SOCHI: Delegates on Monday arrived in Russia for peace talks aimed at ending the Syrian conflict, but hopes of progress were dimmed after the main opposition group and the Kurds said they would boycott the event.
Regime-backer Moscow has invited 1,600 people to the talks in the Black Sea resort of Sochi as part of a broader push to consolidate its influence in the Middle East and start hammering out a path to a political solution to end the seven-year war.
The aim of the Tuesday congress is to bring Syria closer to creating a post-war constitution, after two days of separate UN-backed talks in Vienna last week closed with the warring sides not even meeting face-to-face to discuss the groundwork for the document.
The Kremlin has downplayed expectations of the event, with presidential spokesman Dmitry Peskov telling journalists on Monday that “breakthroughs in the task of political regulation in Syria are hardly possible.”
He added however that under-representation will not “disrupt this congress or undermine its importance,” calling the Sochi talks a “very important” step toward peace.
The Syrian Negotiation Commission (SNC), the country’s main opposition group, said following the talks in Vienna on Thursday and Friday that it would not attend the Sochi congress.
While the government will not be represented as such at the congress, President Bashar Al Assad’s ruling Baath Party and other allied movements are attending.

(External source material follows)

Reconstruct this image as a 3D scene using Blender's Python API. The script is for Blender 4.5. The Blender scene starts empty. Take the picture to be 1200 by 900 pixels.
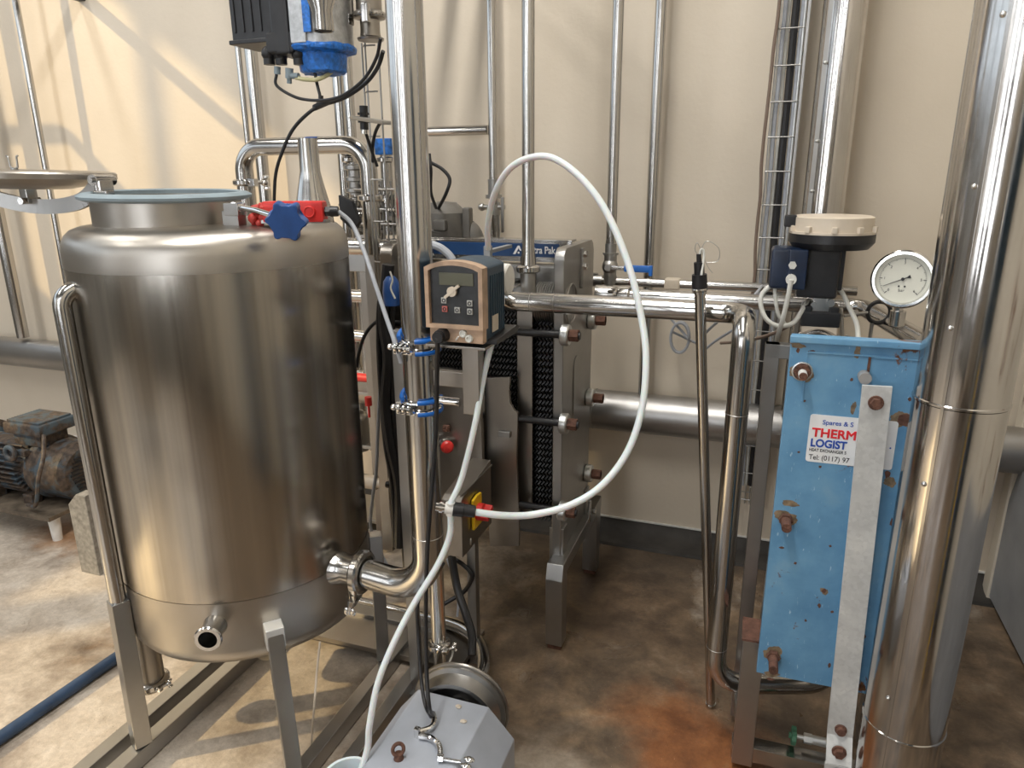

The SNC accused Assad and his Russian backers of continuing to rely on military might — and showing no willingness to enter into honest negotiations — as the war in which more than 340,000 people have already died approaches its seventh anniversary.
More than three dozen other Syrian rebel groups had previously said they would not come to Sochi.
And authorities from Syria’s Kurdish autonomous region said on Sunday they would not participate because of an ongoing Turkish offensive on the Kurdish enclave of Afrin.
Turkey, which supports Syrian rebels vying for Assad’s ouster, is co-sponsoring the congress along with regime-backer Iran.
Despite the boycotts, the Kremlin’s special envoy on the Syria peace process Alexander Lavrentiev told Russian news agencies that 1,500 out of 1,600 guests invited to the congress would be there.